Fox Made Me Who I Am
Thinking back to when I watched television as a kid, my mind forms a blob of concepts and characters. While I had habits and shows that I always watched on certain nights, there were also those nights of dead hours before bed where I had to fend for myself. I was fortunate that my family owned multiple TVs, so I wasn’t at the mercy of what my parents were watching every night. I liked shows on NBC and CBS, and the odd ABC show, but I was really attracted to the weirdness that was going on over at Fox.
The fledgling network began in 1986, but I had no idea at the time it was that new. Television watching in those days was somewhat chaotic if you didn’t have the newspaper listings or TV Guide handy, which I often didn’t. Many times, it was simply a matter of clicking through the dependable networks or braving the wilds of cable television, where channels were changing constantly. In those days, Fox had that “throw it at the wall and see if it sticks” programming attitude like the cable stations, while hanging out in the easily accessible single-digit channel realm of network television.
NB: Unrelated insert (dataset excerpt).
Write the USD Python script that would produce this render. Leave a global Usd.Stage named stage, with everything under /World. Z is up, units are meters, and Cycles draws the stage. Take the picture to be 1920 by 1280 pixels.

The TV I used to watch didn’t have a remote, just a cable/channel box with a long cord, so going past channel 13 was always a pain in the ass.
If I wanted reliability, I’d go to the old networks. If I wanted random lunacy, I went to Fox. The influential and long-lasting Married… With Children was one of those shows that I got a kick out of later, since most of the humor went right over my head when I first watched it as a child. But shows like Second Chance, a sitcom about a guy who dies and has to go back and help his teenage self get his life back on track, or The New Adventures of Beans Baxter, about a kid who’s a spy, were somehow easier for me to latch onto. Even the wackiness of Tracey Ullman was welcome, although I have to admit I used to watch The Tracey Ullman Show more for the animated shorts featuring the Simpsons.
While researching for this piece, I realized how many of these blink-and-they’re-gone shows I actually watched. Mr. President, starring George C. Scott and Conrad Bain, was about the wacky misadventures of a president and his family. Women in Prison was a cleverly-named show about women in prison, which I only remember for a joke in an episode where the women are doing highway work, and one of them is listening to her Walkman. One of the other prisoners asks what she’s listening to and she loudly replies, “It’s The Police!” (and all the other women jump up scared). Yeah, they can’t all be gems. See also: The Chevy Chase Show.
Occasionally, I would stumble on a show that was legitimately entertaining, like the cult classic series Get a Life, starring Chris Elliot as a 30-year-old paper boy living with his parents. In a lot of ways, the surreal and wacky Get a Life paved the way for later series like The Simpsons. I was also really into Parker Lewis Can’t Lose, which brought us the phrase, “Synchronize Swatches!” and managed to knock that awful Ferris Bueller spinoff series off the air. There was also the immortal 21 Jump Street, which kick-started the fantastic career of Richard Grieco and introduced us to that Depp guy. While the seeds were planted in the ’80s, Fox’s true importance in my life and to television at large would become apparent in the ’90s.
In the 1990s, television made an important shift. Sitcoms could be successful and just about making us laugh, rather than always delivering heady moral lessons like on Family Ties and Diff’rent Strokes. Dramas could follow the soap opera blueprint and be serialized and not just standalone episodes. Television could be made on the cheap by having cameras follow around crazy people. Other sketch shows could compete against Saturday Night Live. The changes that occurred in the ’90s made the television landscape a richer place, thanks to shows like The Simpsons, The X-Files, In Living Color, prime time soaps Beverly Hills 90210, Melrose Place, Part of Five and the reality series COPS and America’s Most Wanted. There were still those odd ducks I would catch, like Woops! (a sitcom about survivors in a post-apocalyptic world), Herman’s Head (where we learned that Lisa Simpson voice actor Yeardley Smith talks like that in real life) and the should-have-stuck-around-for-five-seasons-and-a-movie Bruce Campbell cult classic series, The Adventures of Brisco County, Jr.
It’s amazing how every day I seem to have recollections from one of those early Fox shows, whether it’s the monster of the week from The X-Files, a nonstop barrage of Simpsons quotes, the later, batshit-insane 90210 episodes or just In Living Color-inspired curiosity as to whatever happened to Damon Wayans. I’ve always preferred my way of life to be slightly offbeat and was highly influenced in my formative years by shows that I happened to catch by random chance. This reminiscence makes Fox’s premature axing of shows like Firefly and Arrested Development, shows that grew out of the late ’90s and 2000s aesthetic, even more annoying. Of course, if every decision they made was good, then they wouldn’t be Fox!